Time Limit: 1000ms Memory Limit: 10000KB 64-bit integer IO format: %lld      Java class name:Main While skimming his phone directory in 1982, Albert Wilansky, a mathematician of Lehigh University,noticed that the telephone number of his brother-in-law H. Smith had the following peculiar property: The sum of the digits of that number was equal to the sum of the digits of the prime factors of that number. Got it? Smith's telephone number was 493-7775. This number can be written as the product of its prime factors in the following way:
4937775= 3*5*5*65837
The sum of all digits of the telephone number is 4+9+3+7+7+7+5= 42,and the sum of the digits of its prime factors is equally 3+5+5+6+5+8+3+7=42. Wilansky was so amazed by his discovery that he named this kind of numbers after his brother-in-law: Smith numbers.
As this observation is also true for every prime number, Wilansky decided later that a (simple and unsophisticated) prime number is not worth being a Smith number, so he excluded them from the definition.
Wilansky published an article about Smith numbers in the Two Year College Mathematics Journal and was able to present a whole collection of different Smith numbers: For example, 9985 is a Smith number and so is 6036. However,Wilansky was not able to find a Smith number that was larger than the telephone number of his brother-in-law. It is your task to find Smith numbers that are larger than 4937775!

Input

The input file consists of a sequence of positive integers, one integer per line. Each integer will have at most 8 digits. The input is terminated by a line containing the number 0.

Output

For every number n > 0 in the input, you are to compute the smallest Smith number which is larger than n,and print it on a line by itself. You can assume that such a number exists.

Sample Input

4937774
0

Sample Output

4937775

          人是讀大學了，可是連小學的東西都快忘了= =  分解質因數，只要不是素數，就能一直分解，這題便是暴力求解。。。

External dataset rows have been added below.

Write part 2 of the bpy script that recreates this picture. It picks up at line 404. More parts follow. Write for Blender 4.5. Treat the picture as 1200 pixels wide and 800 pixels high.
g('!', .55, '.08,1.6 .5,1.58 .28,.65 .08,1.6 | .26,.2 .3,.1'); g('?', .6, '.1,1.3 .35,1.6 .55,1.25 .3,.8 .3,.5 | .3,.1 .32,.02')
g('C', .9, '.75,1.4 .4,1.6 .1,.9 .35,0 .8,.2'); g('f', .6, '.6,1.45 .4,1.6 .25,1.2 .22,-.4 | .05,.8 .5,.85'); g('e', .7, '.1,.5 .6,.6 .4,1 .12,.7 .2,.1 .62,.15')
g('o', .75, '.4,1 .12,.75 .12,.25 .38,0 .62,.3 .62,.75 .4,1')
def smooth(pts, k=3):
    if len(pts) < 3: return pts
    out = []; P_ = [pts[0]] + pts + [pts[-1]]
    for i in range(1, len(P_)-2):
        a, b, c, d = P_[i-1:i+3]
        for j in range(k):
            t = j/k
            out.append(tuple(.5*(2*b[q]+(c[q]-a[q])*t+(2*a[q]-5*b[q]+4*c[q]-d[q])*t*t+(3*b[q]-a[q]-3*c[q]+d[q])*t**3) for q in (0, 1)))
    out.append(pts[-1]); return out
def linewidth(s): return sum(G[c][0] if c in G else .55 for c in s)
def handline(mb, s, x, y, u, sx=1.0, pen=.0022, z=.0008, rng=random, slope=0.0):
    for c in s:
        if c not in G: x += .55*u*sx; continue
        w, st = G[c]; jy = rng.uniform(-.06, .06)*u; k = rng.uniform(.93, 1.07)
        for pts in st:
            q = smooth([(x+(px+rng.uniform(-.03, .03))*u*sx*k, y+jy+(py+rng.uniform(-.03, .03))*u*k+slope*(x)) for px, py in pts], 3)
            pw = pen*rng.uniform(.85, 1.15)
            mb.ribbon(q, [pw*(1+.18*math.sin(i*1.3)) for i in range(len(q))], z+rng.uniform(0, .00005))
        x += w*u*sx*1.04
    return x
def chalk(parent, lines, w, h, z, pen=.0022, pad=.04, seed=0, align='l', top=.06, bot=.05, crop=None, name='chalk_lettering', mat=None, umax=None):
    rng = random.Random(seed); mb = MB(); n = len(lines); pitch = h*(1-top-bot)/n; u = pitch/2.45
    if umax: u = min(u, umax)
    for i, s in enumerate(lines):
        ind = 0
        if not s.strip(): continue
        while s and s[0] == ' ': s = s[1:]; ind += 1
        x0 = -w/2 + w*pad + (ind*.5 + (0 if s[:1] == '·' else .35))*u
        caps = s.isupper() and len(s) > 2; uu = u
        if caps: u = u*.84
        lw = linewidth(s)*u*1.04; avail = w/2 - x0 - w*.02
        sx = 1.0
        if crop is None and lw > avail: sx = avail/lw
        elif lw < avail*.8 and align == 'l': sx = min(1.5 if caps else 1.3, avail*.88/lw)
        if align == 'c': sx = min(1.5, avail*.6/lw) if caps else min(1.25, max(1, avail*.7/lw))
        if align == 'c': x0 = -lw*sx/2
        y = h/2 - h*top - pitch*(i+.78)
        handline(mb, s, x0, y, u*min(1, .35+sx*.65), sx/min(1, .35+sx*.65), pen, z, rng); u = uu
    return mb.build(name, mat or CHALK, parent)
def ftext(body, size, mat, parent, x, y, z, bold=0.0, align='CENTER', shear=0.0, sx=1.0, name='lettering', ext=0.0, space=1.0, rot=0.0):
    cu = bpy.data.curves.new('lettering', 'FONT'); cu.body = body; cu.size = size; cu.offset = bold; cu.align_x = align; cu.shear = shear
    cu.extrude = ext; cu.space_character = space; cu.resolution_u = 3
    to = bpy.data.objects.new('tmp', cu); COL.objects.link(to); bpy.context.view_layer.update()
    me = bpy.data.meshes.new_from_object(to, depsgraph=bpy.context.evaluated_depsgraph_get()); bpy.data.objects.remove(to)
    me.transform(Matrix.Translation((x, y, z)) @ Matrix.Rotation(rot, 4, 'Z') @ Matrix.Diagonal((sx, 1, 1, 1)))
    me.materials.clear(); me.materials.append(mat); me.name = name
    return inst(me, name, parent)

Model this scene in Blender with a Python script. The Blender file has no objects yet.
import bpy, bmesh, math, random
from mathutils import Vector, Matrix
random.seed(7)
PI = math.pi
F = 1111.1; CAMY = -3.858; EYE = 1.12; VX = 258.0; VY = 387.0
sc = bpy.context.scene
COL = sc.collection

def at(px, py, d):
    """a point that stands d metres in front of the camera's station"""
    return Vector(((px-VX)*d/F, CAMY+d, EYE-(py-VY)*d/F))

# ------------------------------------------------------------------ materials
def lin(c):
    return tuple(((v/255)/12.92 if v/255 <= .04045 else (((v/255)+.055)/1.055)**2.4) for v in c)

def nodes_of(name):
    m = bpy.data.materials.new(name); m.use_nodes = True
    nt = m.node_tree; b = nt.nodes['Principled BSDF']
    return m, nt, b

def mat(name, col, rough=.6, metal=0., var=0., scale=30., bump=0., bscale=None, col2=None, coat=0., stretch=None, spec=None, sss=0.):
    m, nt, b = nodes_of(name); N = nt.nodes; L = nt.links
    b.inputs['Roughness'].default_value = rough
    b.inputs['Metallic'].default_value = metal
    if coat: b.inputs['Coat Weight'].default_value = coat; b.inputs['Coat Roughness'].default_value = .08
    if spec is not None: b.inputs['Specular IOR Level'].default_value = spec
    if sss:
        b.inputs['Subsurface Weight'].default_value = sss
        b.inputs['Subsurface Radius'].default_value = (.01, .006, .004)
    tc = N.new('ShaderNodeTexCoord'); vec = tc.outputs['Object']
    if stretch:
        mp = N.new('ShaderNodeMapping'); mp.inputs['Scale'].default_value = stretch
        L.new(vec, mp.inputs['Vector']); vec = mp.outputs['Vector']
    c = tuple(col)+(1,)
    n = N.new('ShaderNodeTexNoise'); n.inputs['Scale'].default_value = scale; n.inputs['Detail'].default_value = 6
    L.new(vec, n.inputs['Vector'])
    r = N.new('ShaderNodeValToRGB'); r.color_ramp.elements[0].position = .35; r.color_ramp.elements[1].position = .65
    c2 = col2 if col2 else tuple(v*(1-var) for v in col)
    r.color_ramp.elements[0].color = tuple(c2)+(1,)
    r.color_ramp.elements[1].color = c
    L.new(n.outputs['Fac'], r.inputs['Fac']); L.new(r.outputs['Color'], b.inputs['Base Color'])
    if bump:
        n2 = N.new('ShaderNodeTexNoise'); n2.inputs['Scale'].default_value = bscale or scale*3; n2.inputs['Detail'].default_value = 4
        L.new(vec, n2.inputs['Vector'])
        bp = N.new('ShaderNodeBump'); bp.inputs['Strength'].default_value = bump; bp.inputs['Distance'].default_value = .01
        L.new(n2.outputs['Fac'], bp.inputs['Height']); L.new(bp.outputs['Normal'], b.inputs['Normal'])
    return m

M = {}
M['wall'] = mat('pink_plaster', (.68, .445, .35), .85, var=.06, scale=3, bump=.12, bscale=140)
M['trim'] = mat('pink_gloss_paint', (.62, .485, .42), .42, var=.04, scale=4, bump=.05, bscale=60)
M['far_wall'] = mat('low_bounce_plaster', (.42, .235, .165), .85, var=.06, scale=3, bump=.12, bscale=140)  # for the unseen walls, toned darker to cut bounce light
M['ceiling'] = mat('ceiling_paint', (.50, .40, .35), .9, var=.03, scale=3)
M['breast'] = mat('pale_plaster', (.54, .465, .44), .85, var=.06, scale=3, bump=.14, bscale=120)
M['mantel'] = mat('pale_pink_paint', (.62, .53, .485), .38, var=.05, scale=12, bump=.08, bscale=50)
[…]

（還有isprime（）的寫法最好也再注意一下，越是簡單的就越容易出錯）

#include <stdio.h>
#include <string.h>

int isprime(int n)
{
    for(int i = 2; i * i <= n; i++ )
        if(n % i == 0)
            return 0;
    return 1;
}

int sumdigits(int n)
{
    int sum = 0;
    while(n != 0)
    {
        sum += n % 10;
        n /= 10;
    }
    return sum;
}

int sumyz(int n)
{
    int sum = 0;
    int i = 2;
    while(1){
        if(n % i == 0){
            sum += sumdigits(i);
            if(isprime(n /= i))
                break;
        }
        else
            i++ ;
    }
    sum += sumdigits(n);
    return sum;
}

int main()
{
    int n, k = 1;
    while(scanf("%d", &n) && n != 0){ 
        k = 1;
        for(int i = n + 1; k == 1; i++){
            if(!isprime(i)){
                if(sumdigits(i) == sumyz(i)){
                    printf("%d\n", i);
                    k = 0;
                }
            }
        }
    }
    return 0;
}